▸ EXERCISE GOAL: Tally the lines below that contain "Python". The number is the whole answer.

▸ PROVIDED DATA:
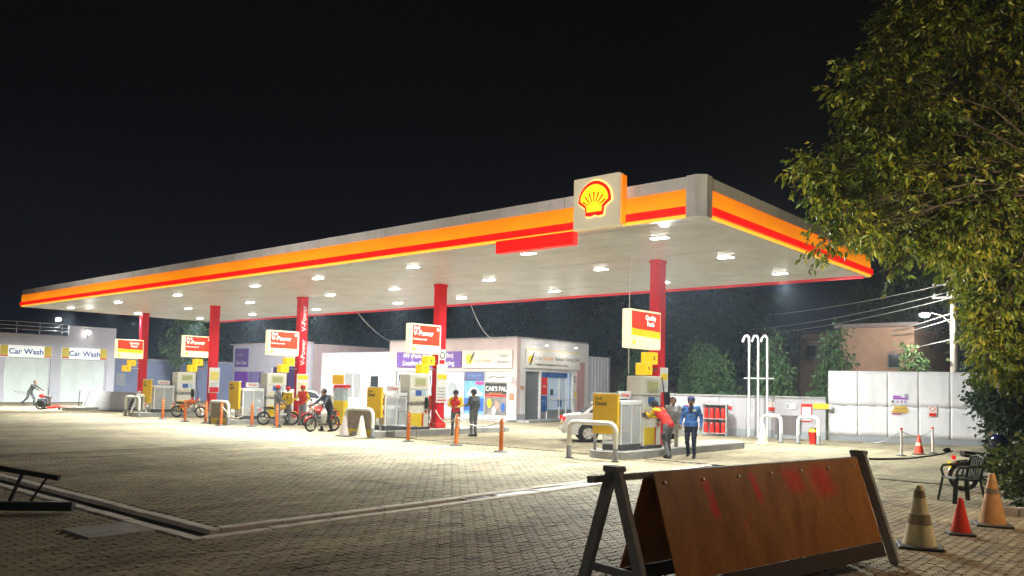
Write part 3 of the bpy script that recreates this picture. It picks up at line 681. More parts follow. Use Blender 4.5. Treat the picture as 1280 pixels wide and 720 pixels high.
# ================================================================== ORANGE BOLLARDS AND ROPE
def bollard(label, loc, h=.98, lean=0.0):
    t = thing('orange_bollard', label, 'bollard', loc, 0, 'slim orange bollards along the canopy front'); t.rotation_euler = (0, lean, 0)
    b = MB(); b.lathe([(.21, 0), (.21, .02), (.17, .035), (.08, .05)], n=16); b.build('base', M_dgrey, t)
    b = MB(); b.lathe([(.062, .04), (.062, h - .12), (.055, h - .08), (.03, h - .07), (.03, h - .03), (.05, h - .02), (.045, h), (0, h + .005)], n=14); b.build('post', M_orange, t)
    for z in (.62, .74):
        b = MB(); b.lathe([(.0635, z), (.0635, z + .06)], n=14); b.build('reflective_band', mat('faded_band', (.75, .42, .25), .5), t)
    return t
BO = [((-15.55, 17.62), 'orange bollard nearest the hoop guard with the diesel board, alone on the paving', .02), ((-18.02, 18.28), 'orange bollard in front of the two people by the fourth column', .035), ((-20.17, 18.19), 'orange bollard in front of the dispenser by the tinting shop', .03),
      ((-29.1, 19.0), 'orange bollard in front of the attendant in the red shirt', 0), ((-30.32, 18.6), 'orange bollard in front of the third glazed cabinet', 0), ((-31.3, 17.75), 'orange bollard against the poster covered hoop with the yellow foot', .03),
      ((-33.52, 18.29), 'orange bollard at the rear wheel end of the parked orange motorbike', 0), ((-35.16, 18.18), 'orange bollard in front of the middle of the parked orange motorbike', 0), ((-37.65, 18.36), 'orange bollard furthest from the diesel board, before the yellow board', 0)]
for (x, y), lb, ln in BO: bollard(lb, (x, y, 0), lean=ln)
M_rope = mat('rope', (.62, .58, .50), .8, var=.2, vs=30)
def rope(a, c, z, s, label): b = MB(); b.tube(sag((a[0], a[1], z), (c[0], c[1], z), s), .022, 6); o = b.build('barrier_rope', M_rope); tag(o, label, 'rope')
rope(BO[0][0], BO[1][0], .90, .22, 'pale rope sagging between the two nearest orange bollards')
rope(BO[1][0], (-23.05, 22.2), .90, .3, 'pale rope from an orange bollard to the fourth red column')
rope(BO[5][0], BO[4][0], .90, .55, 'pale hose drooping beside the poster covered hoop')
# ================================================================== BUILDINGS
def wall_x(mb, y, th, x0, x1, z0, z1, ops=()):      # wall in the x direction, front face at y, body behind (+y)
    us = sorted({x0, x1, *[o[0] for o in ops], *[o[1] for o in ops]}); zs = sorted({z0, z1, *[o[2] for o in ops], *[o[3] for o in ops]})
    for a, b_ in zip(us, us[1:]):
        for c, d in zip(zs, zs[1:]):
            if any(o[0] - 1e-6 <= a and b_ <= o[1] + 1e-6 and o[2] - 1e-6 <= c and d <= o[3] + 1e-6 for o in ops): continue
            mb.box(((a + b_) / 2, y + th / 2, (c + d) / 2), (b_ - a, th, d - c))
    return mb
def wall_y(mb, x, th, y0, y1, z0, z1, ops=()):      # wall in the y direction, front face at x looking +x, body behind (-x)
    us = sorted({y0, y1, *[o[0] for o in ops], *[o[1] for o in ops]}); zs = sorted({z0, z1, *[o[2] for o in ops], *[o[3] for o in ops]})
    for a, b_ in zip(us, us[1:]):
        for c, d in zip(zs, zs[1:]):
            if any(o[0] - 1e-6 <= a and b_ <= o[1] + 1e-6 and o[2] - 1e-6 <= c and d <= o[3] + 1e-6 for o in ops): continue
            mb.box((x - th / 2, (a + b_) / 2, (c + d) / 2), (th, b_ - a, d - c))
    return mb
def bx(name, m, par, c, d, ch=0.0, rz=0.0): b = MB(); b.box(c, d, ch=ch, rz=rz); return b.build(name, m, par)

# ---- car wash
cw = thing('car_wash_building', 'grey two bay car wash block with white shutters and roof railing', 'building', (0, 0, 0))
M_cw = mat('grey_render', (.60, .585, .66), .85, var=.08, vs=.8, bump=.2, bs=12)
FX = -66.0
b = MB(); wall_y(b, FX, .3, 6, 28.1, 0, 5.0, [(20.35, 23.4, 0, 3.3), (24.1, 27.45, 0, 3.25), (16.4, 19.7, 0, 3.3)]); b.box((FX - .15, 26.35, 5.42), (.3, 3.5, .84)); b.build('wall', M_cw, cw)
bx('rear_block', M_cw, cw, (FX - 4.6, 17.05, 2.49), (8.0, 22.1, 4.96)); bx('side_wall', M_cw, cw, (FX - 4.45, 27.95, 5.41), (8.2, .3, .8)); bx('roof', M_grey, cw, (FX - 4.2, 17, 5.03), (8.3, 21.8, .06))
M_shut = mat('shutter_white', (.78, .84, .82), .5, var=.08, vs=1.5, dirt=(.64, .70, .68), ds=.7)
for y0, y1, zt in ((20.35, 23.4, 3.3), (24.1, 27.45, 3.25)):
    d = thing('roller_shutter', None, None); d.parent = cw
    for k in range(16):
        h = zt / 16; bx('slat', M_shut, d, (FX - .2 + .004 * (k % 2), (y0 + y1) / 2, h * (k + .5)), (.03, y1 - y0 - .02, h - .006))
    bx('guide_rail', M_galv, d, (FX - .14, y0 + .04, zt / 2), (.06, .08, zt)); bx('guide_rail', M_galv, d, (FX - .14, y1 - .04, zt / 2), (.06, .08, zt))
M_cwb = lit('wash_board_white', (.95, 1.0, .92), .42, (.78, .78, .76))
for y0, y1 in ((19.95, 23.38), (24.1, 27.4)):
    bd = bx('wash_board', M_cwb, cw, (FX + .07, (y0 + y1) / 2, 3.72), (.12, y1 - y0, .86), .01)
    for s_, yy in ((-1, y0 + .26), (1, y1 - .26)):
        bx('yellow_end', M_yel2, bd, (FX + .135, yy, 3.77), (.014, .5, .74)); bx('red_foot', M_redpl, bd, (FX + .14, yy, 3.37), (.016, .5, .10))
    text('Car Wash', bd, FX + .138, (y0 + y1) / 2, 3.70, .56, mat('wash_blue', (.02, .07, .42), .5), FACE_X, bold=.022)
rl = thing('roof_railing', None, None); rl.parent = cw
for z in (5.35, 5.62, 5.9):
    b = MB(); b.cyl((FX - .1, 8, z), (FX - .1, 24.55, z), .025, n=8); b.build('rail', M_steel, rl)
for k in range(11):
    y = 8.6 + k * 1.55; b = MB(); b.cyl((FX - .1, y, 5.0), (FX - .1, y, 5.92), .03, n=8); b.build('baluster', M_steel, rl)
def floodlight(label, loc, energy, col, aim_rz, tilt, lamp=True):
    t = thing('floodlight', label, 'floodlight', loc, aim_rz, 'floodlights on the car wash roof')
    b = MB(); b.box((0, 0, .0), (.10, .36, .28), ch=.02); hd = b.build('housing', M_dgrey, t, rot=(0, tilt, 0))
    b = MB(); b.ball((.056, 0, 0), .17, 14, sc=(.25, 1.1, .85)); b.build('lens', lit('flood_lens', (1.0, .97, .86), 110.0), hd)
    b = MB(); b.bar((0, 0, -.14), (-.1, 0, -.5), .05, .05); b.build('bracket', M_dgrey, t)
    if lamp: lamp_light(hd, 'AREA', energy, col, (.3, .24), (.07, 0, 0), (0, R(-90), 0), spread=R(150))
    return t
floodlight('bright floodlight on the parapet above the second car wash bay', (FX + .12, 25.9, 5.42), 420, (1, .97, .9), R(-10), R(22))
floodlight('bright floodlight on a pole behind the car wash roof railing', (FX - 1.5, 24.3, 6.35), 260, (1, .97, .9), R(-10), R(15))
def rear_fill_flood(label, loc, aim, energy):  # added lights, hidden behind the canopy, to brighten the buildings and trees beyond
    d = (Vector(aim) - Vector(loc)); t = thing('added_rear_flood', label, 'floodlight', loc, 0, 'added floodlights on the back of the canopy'); h_ = thing('head', None, None); h_.parent = t; h_.rotation_euler = d.to_track_quat('-Z', 'Y').to_euler()
    b = MB(); b.box((0, 0, .06), (.40, .30, .12), ch=.02); b.build('housing', M_dgrey, h_); b = MB(); b.box((0, 0, -.005), (.36, .26, .012)); b.build('lens', M_em_white, h_); b = MB(); b.box((0, -.2, .0), (.05, .3, .05)); b.build('bracket', M_dgrey, t); lamp_light(h_, 'AREA', energy, (1, .98, .97), (.36, .26), (0, 0, -.03), spread=R(95))
rear_fill_flood('added floodlight on the back of the canopy lighting the lilac block', (-46.5, 29.05, 6.35), (-62.5, 40, 2.4), 850)
rear_fill_flood('added floodlight on the back of the canopy lighting the trees by the boundary wall', (-50.8, 29.05, 6.35), (-66, 34, 6.0), 200)
rear_fill_flood('added floodlight on the back of the canopy lighting the columnar trees', (-15.5, 29.05, 6.35), (-17.5, 43, 3.6), 420)
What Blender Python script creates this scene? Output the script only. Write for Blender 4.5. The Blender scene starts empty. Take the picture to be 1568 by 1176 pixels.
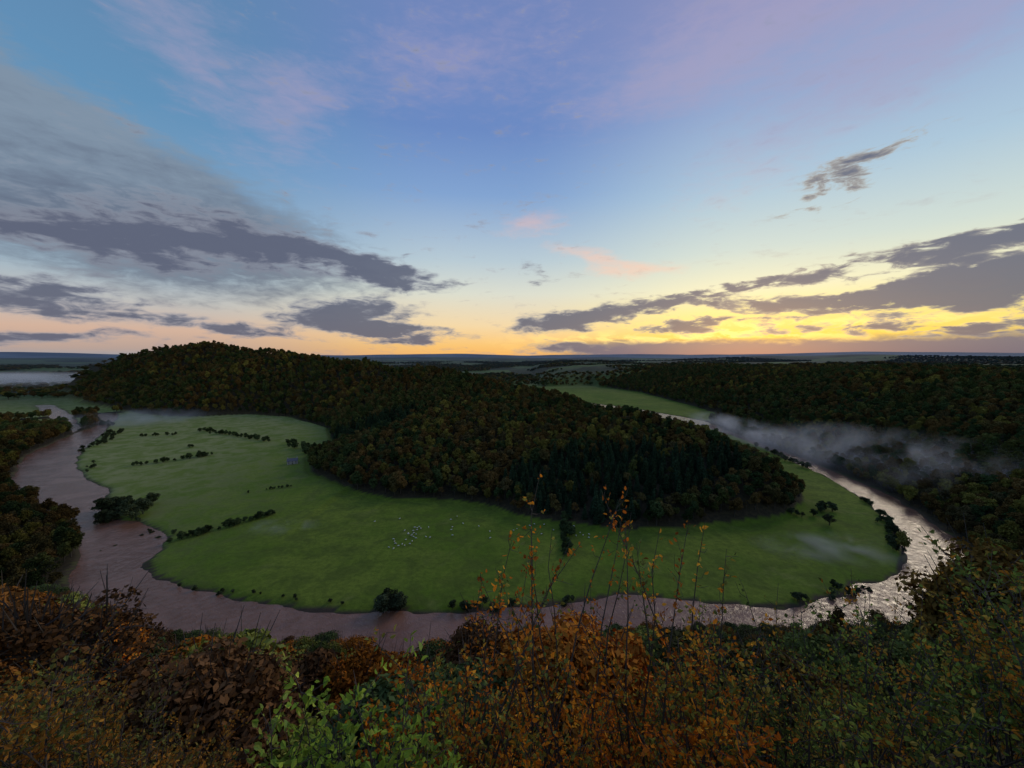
import bpy, math, numpy as np
from mathutils import Vector
R = np.random.RandomState(7)
sc = bpy.context.scene
COL = sc.collection
def s2l(c):
    return tuple(((v/255.0)/12.92 if v/255.0 <= .04045 else ((v/255.0+.055)/1.055)**2.4) for v in c)

# ------------------------------------------------------------------ maths helpers
TAB = R.rand(256, 256)
def vnoise(x, y):
    xi = np.floor(x).astype(int); yi = np.floor(y).astype(int)
    fx = x-xi; fy = y-yi
    fx = fx*fx*(3-2*fx); fy = fy*fy*(3-2*fy)
    a = TAB[xi & 255, yi & 255]; b = TAB[(xi+1) & 255, yi & 255]
    c = TAB[xi & 255, (yi+1) & 255]; d = TAB[(xi+1) & 255, (yi+1) & 255]
    return (a*(1-fx)+b*fx)*(1-fy)+(c*(1-fx)+d*fx)*fy
def fbm(x, y, s, o=4):
    v = 0; a = .5; t = 0
    for i in range(o):
        v = v+a*vnoise(x/s+17.3*i, y/s+9.1*i); t += a; a *= .5; s *= .5
    return v/t
def sstep(v, a=0., b=1.):
    t = np.clip((v-a)/(b-a), 0, 1); return t*t*(3-2*t)
def seg_dist(px, py, P, closed=True, par=False):
    P = np.asarray(P, float); n = len(P)
    best = np.full(px.shape, 1e18); bi = np.zeros(px.shape)
    for i in range(n if closed else n-1):
        a = P[i]; b = P[(i+1) % n]; d = b-a; L = d@d+1e-9
        t = np.clip(((px-a[0])*d[0]+(py-a[1])*d[1])/L, 0, 1)
        q = (px-a[0]-t*d[0])**2+(py-a[1]-t*d[1])**2
        m = q < best
        best = np.where(m, q, best)
        if par: bi = np.where(m, i+t, bi)
    return (np.sqrt(best), bi) if par else np.sqrt(best)
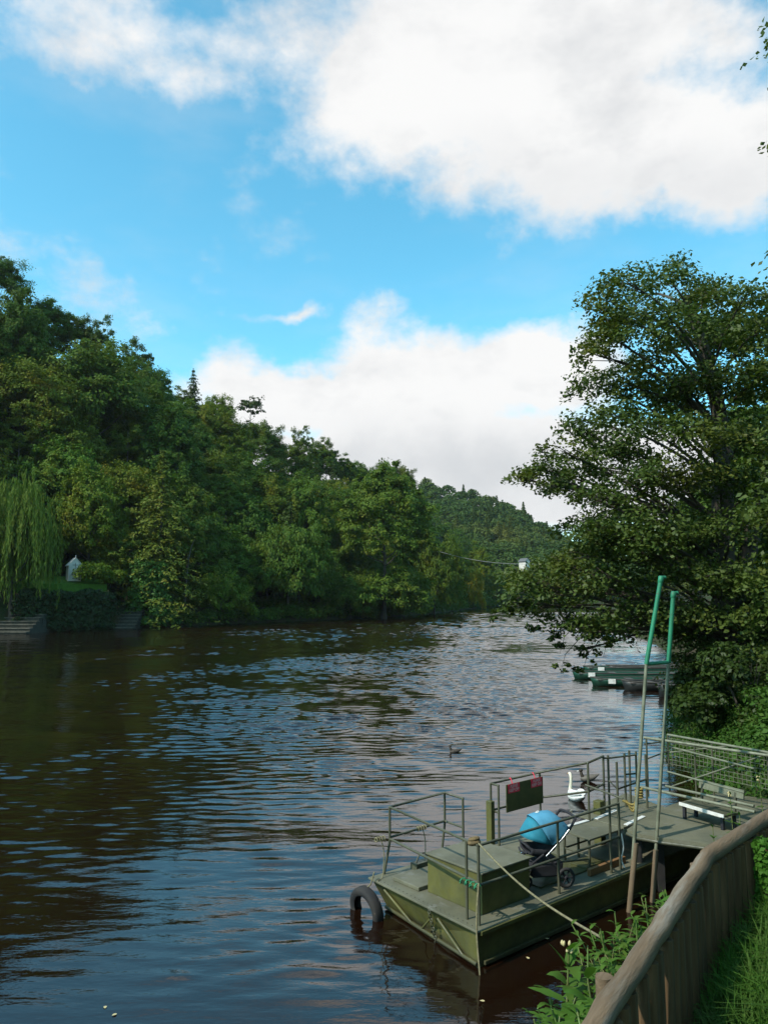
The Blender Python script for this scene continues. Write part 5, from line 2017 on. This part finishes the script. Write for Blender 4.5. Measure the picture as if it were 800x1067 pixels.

▸ OUTPUT FOR THIS TASK: 2